Line boundary in JavaScript regexes

There are special characters that indicate the beginning '^' of or the end '$' of a string. Let's see how they work with examples.

Example

In this example, the search pattern is: replace 'aaa' with '!' only if it is at the beginning of the string:

let str = 'aaa aaa aaa'; let res = str.replace(/^aaa/g, '!');

As a result, the following will be written to the variable:

'! aaa aaa'

Example

In this example, the search pattern is: replace 'aaa' with '!' only if it is at the end of the string:

let str = 'aaa aaa aaa'; let res = str.replace(/aaa$/g, '!');

As a result, the following will be written to the variable:

'aaa aaa !'

Example

When '^' is at the beginning of the regex, and '$' is at the end, then in this way we check the entire string for compliance with the regex.

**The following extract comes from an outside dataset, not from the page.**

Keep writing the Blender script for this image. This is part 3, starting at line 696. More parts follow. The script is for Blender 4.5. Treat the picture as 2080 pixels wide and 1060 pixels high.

In the following example, the search pattern is: letter 'a' is repeated one or more times, replace the whole string with '!' if it consists of only letters 'a'.

let str = 'aaa'; let res = str.replace(/^a+$/g, '!');

As a result, the following will be written to the variable:

'!'

Practical tasks

Given a string:

let str = 'abc def xyz';

Write a regex that will find the first substring of letters.

Given a string:

let str = 'abc def xyz';

Write a regex that will find the last substring of letters.